Pour aider les jeunes décrocheurs à construire leur projet, Evocae leur propose de suivre une année de césure, sur six ou huit mois, à raison de trois jours par semaine en présentiel, de 9h à 17h. Certains conservent leur statut d’étudiants, mais la plupart sont des jeunes décrocheurs qui suivent le parcours d’Evocae sous le statut du Contrat Engagement Jeunes porté par France Travail et les Missions locales. Tous apportent une contribution financière en fonction de leurs revenus.

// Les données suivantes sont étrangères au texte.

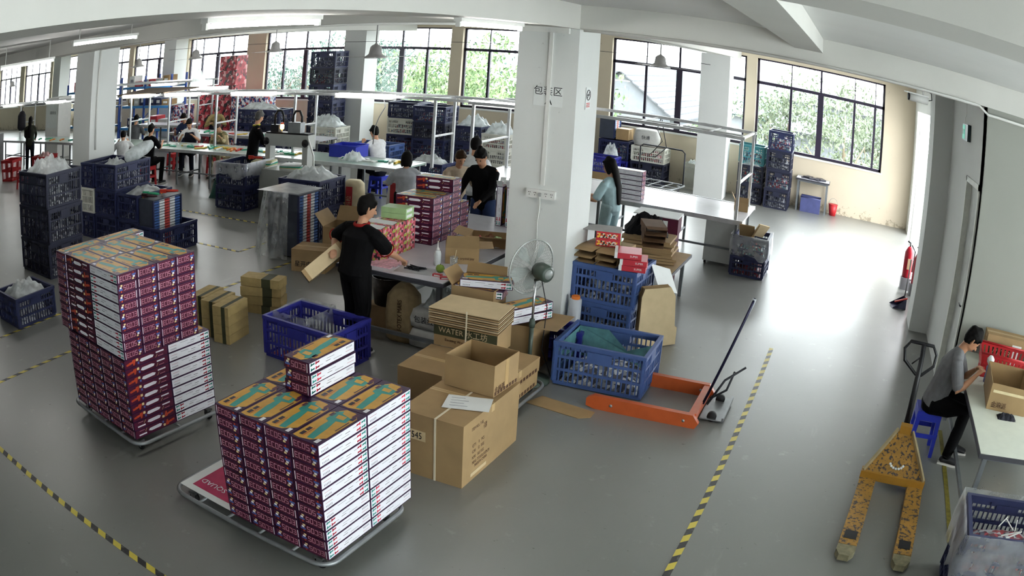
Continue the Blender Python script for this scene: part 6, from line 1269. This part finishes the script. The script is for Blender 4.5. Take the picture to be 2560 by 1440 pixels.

« Pour les familles les plus modestes, cette contribution est de l’ordre de 40 à 50 euros par mois. Mais elle est importante pour marquer l’engagement des participants, car il s’agit de leur projet, de leurs désirs. Il y a donc un enjeu de développement personnel, de connaissance de soi. Un étudiant, c’est un jeune qui s’engage, qui prend des initiatives, qui s’intéresse au monde qui l’entoure. On essaye de stimuler cette curiosité par des immersions professionnelles, des projets d’engagement bénévole, des sorties culturelles, des voyages… »

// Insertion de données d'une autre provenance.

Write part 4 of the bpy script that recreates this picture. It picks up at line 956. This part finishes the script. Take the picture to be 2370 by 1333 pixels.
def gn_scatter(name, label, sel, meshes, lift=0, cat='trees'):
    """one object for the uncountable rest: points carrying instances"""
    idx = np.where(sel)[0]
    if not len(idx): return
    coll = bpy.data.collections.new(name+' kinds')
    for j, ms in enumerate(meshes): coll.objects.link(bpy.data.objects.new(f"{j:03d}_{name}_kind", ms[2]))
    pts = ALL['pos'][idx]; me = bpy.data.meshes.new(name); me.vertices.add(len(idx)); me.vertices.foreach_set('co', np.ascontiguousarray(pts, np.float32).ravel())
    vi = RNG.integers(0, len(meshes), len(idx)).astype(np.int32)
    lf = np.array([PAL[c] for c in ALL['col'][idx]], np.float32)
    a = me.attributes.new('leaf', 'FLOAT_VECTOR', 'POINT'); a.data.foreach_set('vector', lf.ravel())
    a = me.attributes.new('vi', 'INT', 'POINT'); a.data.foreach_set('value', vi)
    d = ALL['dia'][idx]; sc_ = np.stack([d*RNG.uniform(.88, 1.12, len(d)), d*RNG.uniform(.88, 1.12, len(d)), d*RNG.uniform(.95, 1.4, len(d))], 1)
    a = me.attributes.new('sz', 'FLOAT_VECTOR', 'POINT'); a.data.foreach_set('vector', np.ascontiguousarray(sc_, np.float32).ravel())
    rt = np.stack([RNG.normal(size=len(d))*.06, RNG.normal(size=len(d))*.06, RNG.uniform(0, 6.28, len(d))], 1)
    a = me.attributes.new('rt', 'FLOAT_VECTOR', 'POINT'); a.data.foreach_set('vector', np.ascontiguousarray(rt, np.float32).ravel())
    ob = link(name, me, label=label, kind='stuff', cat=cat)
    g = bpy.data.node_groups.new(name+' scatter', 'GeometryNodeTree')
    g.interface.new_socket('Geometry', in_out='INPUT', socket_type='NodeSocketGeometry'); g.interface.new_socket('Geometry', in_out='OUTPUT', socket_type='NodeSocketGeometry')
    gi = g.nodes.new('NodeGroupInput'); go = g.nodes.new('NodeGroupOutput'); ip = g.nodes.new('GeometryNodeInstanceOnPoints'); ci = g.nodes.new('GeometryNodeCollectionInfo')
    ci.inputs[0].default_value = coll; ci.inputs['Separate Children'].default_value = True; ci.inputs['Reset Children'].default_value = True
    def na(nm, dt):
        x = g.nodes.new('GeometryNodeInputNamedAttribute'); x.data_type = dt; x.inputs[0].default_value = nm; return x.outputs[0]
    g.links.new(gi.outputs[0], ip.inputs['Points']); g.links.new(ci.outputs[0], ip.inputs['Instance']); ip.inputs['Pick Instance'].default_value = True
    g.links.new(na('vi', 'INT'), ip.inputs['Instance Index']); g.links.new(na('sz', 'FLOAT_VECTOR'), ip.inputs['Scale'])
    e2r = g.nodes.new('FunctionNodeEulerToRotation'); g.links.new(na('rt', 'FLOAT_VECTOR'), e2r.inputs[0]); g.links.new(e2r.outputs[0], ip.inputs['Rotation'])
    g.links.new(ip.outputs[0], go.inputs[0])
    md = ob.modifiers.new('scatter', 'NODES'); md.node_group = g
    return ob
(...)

Les jeunes accueillis par le programme sont d’origines sociales diverses, même si une majorité d’entre eux vient des quartiers prioritaires du nord de Marseille. Souvent, ils sont mis en contact avec l’association par des conseillers France Travail ou des Missions locales. « En France, on a un système de formation qui offre énormément de possibilités, mais qui est très complexe. Sans compter que l’accès à la plate-forme Parcoursup prend beaucoup de temps et nécessite d’être accompagné. Pour un jeune vulnérable et isolé, tout cela peut être très décourageant et faire les bons choix d’orientation dans ces conditions, ce n’est pas facile. »
Changement d’échelle
Après trois ans d’expérimentation, le modèle d’accompagnement pédagogique mis en place par Evocae a eu le temps de s’affiner et de faire ses preuves. Avec près de 25 étudiants par promotion, l’association a accueilli 70 jeunes au total, et sur la dernière promotion, 100 % des jeunes ont reçu une proposition de formation en cohérence avec leur projet personnel. « Ils ont refait Parcoursup intégralement avec nous et 80% étaient inscrits dans un établissement un mois après la rentrée. Ils vont donc démarrer les études qu’ils ont prévu de faire. »

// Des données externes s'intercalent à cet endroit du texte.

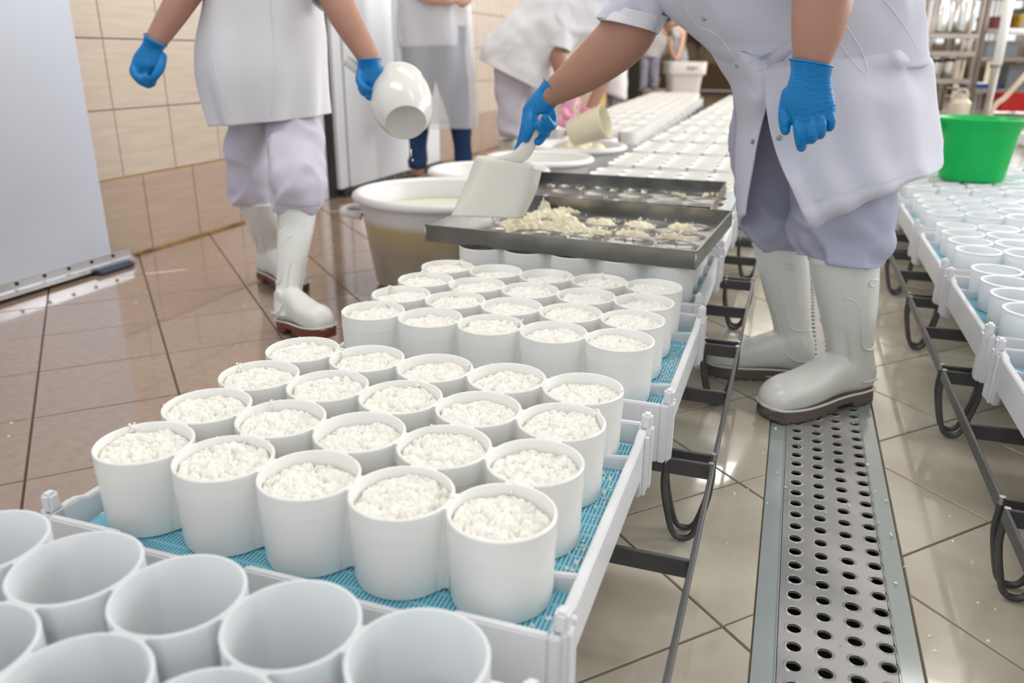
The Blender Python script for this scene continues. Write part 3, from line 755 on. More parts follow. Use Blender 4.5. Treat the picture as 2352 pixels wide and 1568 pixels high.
def tub(x, y, r, zt, label, whey, m=VW, lug=False, tilt=None):
    t = empty('round_tub', (x, y, 0), label, 'tub', 'round white tubs along the middle line')
    rb = r*.78; prof = [(0, .012), (rb-.02, .012), (rb, .03), (r-.03, zt-.03), (r-.018, zt-.022)]
    prof = [(0, 0), (rb-.025, 0), (rb, .02), (r-.028, zt-.035), (r-.024, zt-.016)]
    mb = MB(); mb.lathe(prof+[(r-.032, zt-.010), (r-.040, zt-.03), (rb-.008, .03), (rb-.03, .01), (0, .01)], 72); o = mb.build('tub_wall', m, t); autosmooth(o, .6)
    mb = MB(); ring = [(r-.018+.018*math.cos(a), zt-.016+.016*math.sin(a)) for a in np.linspace(0, 2*PI, 13)[:-1]]
    mb.lathe(ring, 72, closed=True); mb.build('rolled_rim', VW, t, smooth=True)
    if lug:
        for s in (-1, 1):
            a = math.radians(198) if s < 0 else math.radians(18)
            c_ = Vector((math.cos(a), math.sin(a), 0)); u = Vector((-c_.y, c_.x, 0))
            pts = [c_*(r-.04)+u*.075+Vector((0, 0, zt-.085)), c_*(r+.02)+u*.06+Vector((0, 0, zt-.078)), c_*(r+.038)+Vector((0, 0, zt-.078)), c_*(r+.02)-u*.06+Vector((0, 0, zt-.078)), c_*(r-.04)-u*.075+Vector((0, 0, zt-.085))]
            mb = MB(); mb.tube([tuple(p) for p in cr(pts, 20)], .013, n=10); mb.build('handle_lug', VW, t, smooth=True)
    if whey:
        mb = MB(); mb.lathe([(0, 0), (r-.052, 0), (r-.053, -.006), (0, -.006)], 64, (x, y, whey)); o = mb.build('whey', WHEY, smooth=False)
        tag(o, 'pale yellow whey in %s' % label.split(',')[0], 'whey', 'whey in the round tubs')
    return t
tub(-.432, 1.95, .33, .34, 'largest round white tub, whey-stained, on the floor beside the sieve trays', .262, VM, True)
tub(-.485, 2.555, .265, .34, 'round white tub second behind the stained tub, partly behind the scoop', .20)
tub(-.425, 3.10, .268, .335, 'round white tub with a thick rim directly behind the scoop handle', .22)
tub(-.38, 3.66, .275, .34, 'round white tub under the pink-gloved hand', .25)
tub(-.42, 4.12, .17, .33, 'small round white tub at the end of the tub row before the far moulds', None)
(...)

L’étape suivante ? Evocae a l’ambition de s’agrandir en ouvrant une deuxième classe à Marseille et une première antenne à Toulon, dans le cadre d’un partenariat avec l’université. « L’objectif est de montrer que le dispositif déployé à Marseille peut fonctionner ailleurs et à plus grande échelle. »
Mais le scale-up n’est pas une étape évidente, a fortiori dans le secteur de l’économie sociale et solidaire. « Les acteurs de l’ESS sont souvent des organisations moins structurées que dans le secteur marchand. Pour se développer, Evocae cherche des soutiens. Des soutiens financiers bien sûr, mais pas seulement : il y a des aspects stratégiques sur lesquels nous aurions besoin d’être aidés et conseillés. Conclure de nouveaux partenariats, répondre à des appels d’offres, coopérer avec France Travail, par exemple, ce sont des pistes de développement possibles, mais elles nécessitent de mobiliser des compétences nouvelles et de renforcer nos appuis. »
L’association, qui compte aujourd’hui quatre salariés, prévoit d’augmenter ses effectifs, et bénéficie de plusieurs partenariats, notamment avec la Fondation du Groupe EDF et la Fondation SNCF, la Fondation de France, sans compter des fondations familiales discrètes mais fidèlement engagées. Les acteurs publics des territoires jouent aussi un rôle important: après la Métropole d’Aix – Marseille et de Toulon et le département des Bouches-du-Rhône, Evocae étudie la possibilité d’un essaimage en coopération avec la Région Sud et peut-être le Région Occitanie.